§ Stored data:
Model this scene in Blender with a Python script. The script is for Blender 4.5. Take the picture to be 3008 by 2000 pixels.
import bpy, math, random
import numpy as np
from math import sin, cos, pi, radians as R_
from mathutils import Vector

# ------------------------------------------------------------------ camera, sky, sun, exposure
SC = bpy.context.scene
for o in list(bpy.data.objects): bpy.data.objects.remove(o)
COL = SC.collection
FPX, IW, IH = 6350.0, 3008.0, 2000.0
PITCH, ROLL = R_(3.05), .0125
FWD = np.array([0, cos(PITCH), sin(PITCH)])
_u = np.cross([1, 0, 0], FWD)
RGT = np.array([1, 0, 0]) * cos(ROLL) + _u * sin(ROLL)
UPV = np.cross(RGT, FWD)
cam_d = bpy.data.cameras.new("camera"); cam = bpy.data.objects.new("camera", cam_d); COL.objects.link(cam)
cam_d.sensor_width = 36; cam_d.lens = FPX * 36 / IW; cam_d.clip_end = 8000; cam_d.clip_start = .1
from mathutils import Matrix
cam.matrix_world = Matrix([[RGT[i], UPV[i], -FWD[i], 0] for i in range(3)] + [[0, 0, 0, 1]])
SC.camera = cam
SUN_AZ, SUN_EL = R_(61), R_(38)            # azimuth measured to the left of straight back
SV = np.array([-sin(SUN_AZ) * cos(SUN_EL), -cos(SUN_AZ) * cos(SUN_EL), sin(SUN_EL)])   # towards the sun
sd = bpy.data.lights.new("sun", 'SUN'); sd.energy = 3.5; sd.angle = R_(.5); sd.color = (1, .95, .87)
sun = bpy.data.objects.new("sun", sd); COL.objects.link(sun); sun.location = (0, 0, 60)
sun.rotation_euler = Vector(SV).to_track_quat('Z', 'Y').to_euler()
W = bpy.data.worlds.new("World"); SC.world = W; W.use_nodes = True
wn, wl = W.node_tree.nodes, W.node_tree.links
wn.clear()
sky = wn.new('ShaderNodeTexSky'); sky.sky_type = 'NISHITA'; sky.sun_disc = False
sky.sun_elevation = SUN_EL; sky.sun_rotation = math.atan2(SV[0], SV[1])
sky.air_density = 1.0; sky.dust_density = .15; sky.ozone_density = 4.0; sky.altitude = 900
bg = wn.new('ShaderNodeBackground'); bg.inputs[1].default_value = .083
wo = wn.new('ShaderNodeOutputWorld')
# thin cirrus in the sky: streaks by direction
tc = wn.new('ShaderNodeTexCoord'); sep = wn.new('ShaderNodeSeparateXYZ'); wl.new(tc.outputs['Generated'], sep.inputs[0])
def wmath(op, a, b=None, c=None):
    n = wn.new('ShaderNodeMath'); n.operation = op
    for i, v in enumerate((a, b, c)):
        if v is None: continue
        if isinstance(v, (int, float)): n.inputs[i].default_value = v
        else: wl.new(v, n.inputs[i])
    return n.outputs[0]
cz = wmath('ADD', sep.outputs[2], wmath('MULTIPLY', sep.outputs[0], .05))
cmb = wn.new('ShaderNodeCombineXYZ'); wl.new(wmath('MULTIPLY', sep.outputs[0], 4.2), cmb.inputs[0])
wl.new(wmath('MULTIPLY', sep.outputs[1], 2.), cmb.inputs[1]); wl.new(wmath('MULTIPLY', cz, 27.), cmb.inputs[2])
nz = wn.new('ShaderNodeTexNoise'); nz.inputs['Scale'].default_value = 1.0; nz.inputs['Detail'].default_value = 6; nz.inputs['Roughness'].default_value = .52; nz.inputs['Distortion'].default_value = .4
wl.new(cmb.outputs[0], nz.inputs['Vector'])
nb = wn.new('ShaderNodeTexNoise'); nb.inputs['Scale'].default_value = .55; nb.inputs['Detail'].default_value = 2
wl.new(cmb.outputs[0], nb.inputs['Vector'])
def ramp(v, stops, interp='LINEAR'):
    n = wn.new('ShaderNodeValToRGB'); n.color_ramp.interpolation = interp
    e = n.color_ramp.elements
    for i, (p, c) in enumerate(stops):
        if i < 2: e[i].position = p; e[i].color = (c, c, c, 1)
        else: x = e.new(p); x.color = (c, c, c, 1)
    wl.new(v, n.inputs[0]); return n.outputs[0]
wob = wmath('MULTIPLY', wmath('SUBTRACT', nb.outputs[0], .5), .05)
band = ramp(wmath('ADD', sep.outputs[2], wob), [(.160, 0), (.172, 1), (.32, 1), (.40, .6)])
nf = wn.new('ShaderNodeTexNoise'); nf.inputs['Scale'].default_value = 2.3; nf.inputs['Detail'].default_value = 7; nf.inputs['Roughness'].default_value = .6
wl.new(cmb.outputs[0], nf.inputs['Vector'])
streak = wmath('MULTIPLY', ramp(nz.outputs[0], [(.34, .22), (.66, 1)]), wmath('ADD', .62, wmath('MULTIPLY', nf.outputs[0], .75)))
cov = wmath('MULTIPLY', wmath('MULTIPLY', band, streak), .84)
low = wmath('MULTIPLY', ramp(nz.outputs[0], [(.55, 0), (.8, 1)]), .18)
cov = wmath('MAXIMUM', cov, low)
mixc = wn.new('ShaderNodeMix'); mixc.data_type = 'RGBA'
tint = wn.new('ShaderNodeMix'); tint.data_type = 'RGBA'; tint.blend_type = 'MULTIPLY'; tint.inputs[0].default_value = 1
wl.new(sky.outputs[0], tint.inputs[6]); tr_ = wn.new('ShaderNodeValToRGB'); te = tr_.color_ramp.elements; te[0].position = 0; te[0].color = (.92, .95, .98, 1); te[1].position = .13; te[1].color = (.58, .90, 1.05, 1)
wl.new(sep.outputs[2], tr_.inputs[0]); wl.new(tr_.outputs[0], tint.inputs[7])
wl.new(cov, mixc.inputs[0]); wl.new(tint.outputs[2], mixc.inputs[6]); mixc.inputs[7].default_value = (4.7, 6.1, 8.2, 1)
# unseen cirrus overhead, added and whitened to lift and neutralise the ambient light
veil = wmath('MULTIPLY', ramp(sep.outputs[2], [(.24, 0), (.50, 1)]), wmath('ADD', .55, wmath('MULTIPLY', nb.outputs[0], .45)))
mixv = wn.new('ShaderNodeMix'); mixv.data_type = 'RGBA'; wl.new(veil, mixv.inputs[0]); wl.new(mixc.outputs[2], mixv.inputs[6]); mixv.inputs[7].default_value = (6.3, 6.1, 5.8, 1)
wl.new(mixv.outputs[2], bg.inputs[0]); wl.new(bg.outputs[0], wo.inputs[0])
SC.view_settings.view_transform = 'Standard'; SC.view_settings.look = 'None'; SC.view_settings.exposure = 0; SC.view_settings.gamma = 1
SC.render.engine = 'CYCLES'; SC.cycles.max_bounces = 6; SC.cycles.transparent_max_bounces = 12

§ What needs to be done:
Return the opening line of the data and every line after it through the line containing "from mathutils import Vector", please, exactly as written and with nothing added.

§ Exercise result:
Model this scene in Blender with a Python script. The script is for Blender 4.5. Take the picture to be 3008 by 2000 pixels.
import bpy, math, random
import numpy as np
from math import sin, cos, pi, radians as R_
from mathutils import Vector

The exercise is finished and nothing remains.